Nine coach-loads of CRS riot police backed by Gardes Mobiles military units had been posted each morning at 7:30 at two of the campuses.

“I was there yesterday morning,” Ms. Verstraeten writes. “Two of my female students told me they had been ‘molested’ by the CRS the day before and wanted me to be a witness. Yes, indeed, they pin them to the ground, they throw them forward, they hit them with batons in the stomach and on the head.”

She described another incident: “On the riverside yesterday, two student union leaders (one from Lyon 2 and the other from Lyon 3) were pointed out by plainclothes policemen before being pursued down a nearby street by the CRS. Which means, we can agree, that a previous work of ‘intelligence’ had been carried out and that these arrests were designed to destroy the student movements.”

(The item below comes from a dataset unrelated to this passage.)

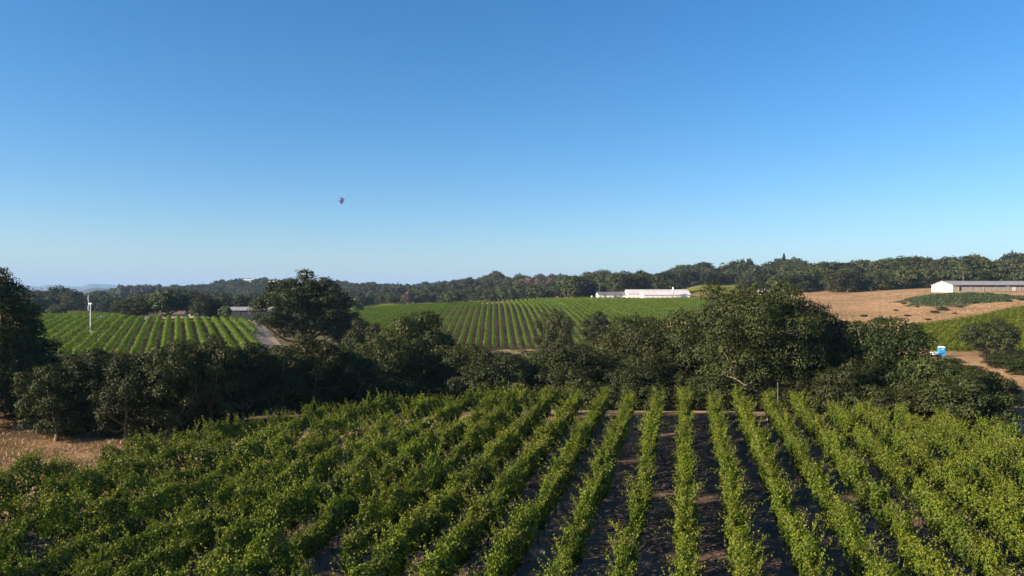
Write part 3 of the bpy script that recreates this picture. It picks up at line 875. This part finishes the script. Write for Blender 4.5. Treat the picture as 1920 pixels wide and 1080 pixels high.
# dry grass tufts along the near edges of the vineyard
def dry_grass():
    r = np.random.default_rng(6)
    n = 60000
    px = r.uniform(-250, 330, n); Y = r.uniform(40, 62, n)
    x, y = (px - CX)/FPX*Y, Y
    m = ~inpoly(x, y, NEAR)
    x, y = x[m], y[m]; n = len(x)
    z = gz(x, y)
    h = r.uniform(.10, .32, n)*(0.6 + .5*np.sin(x*.8)*np.sin(y*1.1))
    a = r.uniform(0, 6.28, n); w = r.uniform(.015, .04, n)
    dx, dy = np.cos(a)*w, np.sin(a)*w
    lx, ly = r.normal(0, .12, n), r.normal(0, .12, n)
    V = np.stack([np.stack([x - dx, y - dy, z], 1), np.stack([x + dx, y + dy, z], 1), np.stack([x + lx, y + ly, z + h], 1)], 1).reshape(-1, 3)
    o = link(bpy.data.objects.new('dry_grass', mesh_from('dry_grass', V, np.arange(3*n).reshape(n, 3), [M['straw']], None, r.uniform(0, 1, n))))
    tag(o, 'short dry straw grass beside the left end of the near vine rows', 'grass', kind='stuff')
M['straw'] = leaf_mat('straw', [(0, (.20, .12, .065)), (1, (.33, .215, .12))], trans=.25, objvar=0)
dry_grass()

def slope_tufts():
    r = np.random.default_rng(16)
    n = 26000
    px = r.uniform(1560, 2050, n); Y = r.uniform(196, 330, n)
    x, y = (px - CX)/FPX*Y, Y
    dn = np.sin(x*.31 + 1.7*np.sin(y*.17)) * np.sin(y*.23 + 1.1*np.sin(x*.11)) + .5*np.sin(x*.9)*np.sin(y*.8)
    m = ~inpoly(x, y, RIGHTF) & (r.uniform(-.9, 1.0, n) < dn)
    x, y = x[m], y[m]; n = len(x)
    h = r.uniform(.08, .24, n)
    c = np.stack([x, y, gz(x, y) + h*.5], 1)
    nn = rand_unit(n, r); nn[:, 2] *= .35
    v, f = leaf_cards(c, nn, h*1.6, r, .1, .9)
    o = link(bpy.data.objects.new('dry_tufts', mesh_from('dry_tufts', v, f, [M['tuft']], None, r.uniform(0, 1, n))))
    tag(o, 'dry weeds and grass tufts on the tan slope below the barn', 'grass', kind='stuff')
M['tuft'] = leaf_mat('dry_tuft', [(0, (.12, .10, .045)), (.3, (.24, .16, .08)), (1, (.34, .215, .12))], trans=.25, objvar=0)
slope_tufts()

# ------------------------------------------------------------------ distant woodland
def scatter(px0, px1, Y0, Y1, spacing, seed):
    r = np.random.default_rng(seed)
    a0, a1 = (px0 - CX)/FPX, (px1 - CX)/FPX
    area = (a1 - a0)*(Y1**2 - Y0**2)/2
    n = int(area/(spacing*spacing)*1.35)
    Y = np.sqrt(r.uniform(Y0**2, Y1**2, n)); x = r.uniform(a0, a1, n)*Y
    m = forest_mask(x, Y)
    x, Y = x[m], Y[m]
    # thin out close neighbours
    keep = []; cell = {}
    for k in range(len(x)):
        i, j = int(x[k]//spacing), int(Y[k]//spacing)
        ok = True
        for di in (-1, 0, 1):
            for dj in (-1, 0, 1):
                for q in cell.get((i+di, j+dj), ()):
                    if (x[q]-x[k])**2 + (Y[q]-Y[k])**2 < (spacing*.62)**2: ok = False
        if ok:
            keep.append(k); cell.setdefault((i, j), []).append(k)
    return x[keep], Y[keep]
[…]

The two men were taken into police custody and brought before the courts the next day. In a lying press statement, the university president’s office claimed that they were “exterior to the university” and that the arrests had been made after disturbances. The teacher affirmed: “Several of us teachers are witnesses to the fact that there were no disturbances and that the demonstration was peaceful.”

Alice Verstraeten asks: “If they have indeed been called in by the university president only to allow the students wishing to go to lectures to enter the university, why are they filming them?”...

She says that faced with this situation, “several teachers, including myself, have refused to teach. I refuse to go into a university occupied by the police, gendarmes, private unofficial security staff. I refuse to show my ID in order to go to work. I refuse to be pushed around by the CRS. I refuse to be addressed with contempt by ‘tu’ by individuals I do not know. I refuse to have to hear a private security person insult one of my colleagues....

She points out that those who continue to teach and attend lectures do so at considerable risk in the case of a fire in the dilapidated buildings, since all the exits have been sealed by the security forces.

She gives vent to the widespread anger of students and teachers: “As far as I know, we are not in a police state. Otherwise they’ll have to tell us clearly, because it’ll mean the rules have changed. I thought we had the right to strike in this country. I think that what bothers me most is to receive statements from the university president’s office asserting that the situation is now ‘normal.’ If this situation is normal, I resign.